What is the Cartesian form of #r^2-rtheta = 2costheta+3tantheta #?

1 Answer
Aug 10, 2018

k-specific
#(x^2 + y^2 )^1.5 - ( x^2 + y^2 )( kpi + arctan ( y/x ))#
#= 2 x + (y/x)sqrt( x^2 + y^2 )#. See graphs, in grandeur.

Explanation:

Like #r, theta >= 0#. This is important, for reading this answer,

wherein arctan values #in [ 0, pi ]# and not #[ -pi/2, pi/2 ]#.

And, you can choose any #theta# in any Q.

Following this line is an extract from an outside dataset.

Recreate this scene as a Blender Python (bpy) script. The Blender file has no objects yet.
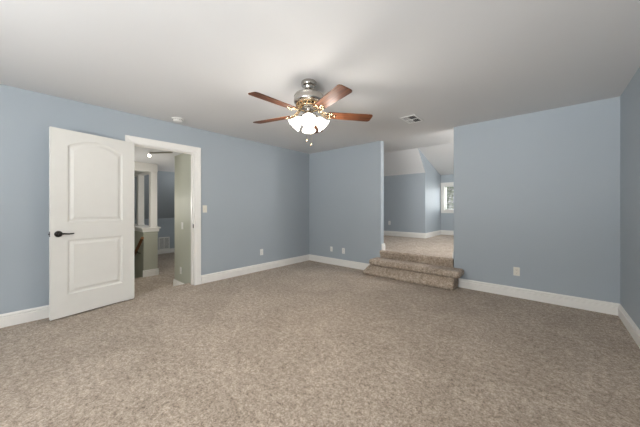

The chosen #theta = kpi + arctan( y/x), arctan ( y/x ) in [ 0, pi ]#,

for a specific k, from { 0, 1, 2, 3, ...}

Use

#( x, y ) = r ( cos theta, sin theta ), r = sqrt ( x^2 +y^2 ) >=0# and

#theta = kpi + arctan (y/x), theta in Q_1, Q_2 or Q_4#, choosing

befitting k from 0, 1, 2, 3, .... Now,

#r^2 - rtheta = 2 cos theta + 3 tan theta# converts to k-specific

#(x^2 + y^2 )^1.5 - ( x^2 + y^2 )( kpi + arctan ( y/x ))#

#= 2 x + 3 (y/x) sqrt( x^2 + y^2 )#

See graph, with k = 0.
graph{(x^2 + y^2 )^1.5 - ( x^2 + y^2 )( arctan ( y/x )) - 2 x - 3(y/x)sqrt( x^2 + y^2 )=0}

Note that the graph is non-periodic, despite that the joint period of

#cos theta and tan theta# is #2pi#. .

Graph for #theta to theta + 2pi#, in the next round,

graph{(x^2 + y^2 )^1.5 - ( x^2 + y^2 )( 2pi + arctan ( y/x )) - 2 x - 3(y/x)sqrt( x^2 + y^2 )=0}

Graph for #theta to theta + 4pi#
graph{(x^2 + y^2 )^1.5 - ( x^2 + y^2 )( 4pi + arctan ( y/x )) - 2 x - 3(y/x)sqrt( x^2 + y^2 )=0}

Slide the graphs #uarr larr darr rarr# for graphs, in grandeur.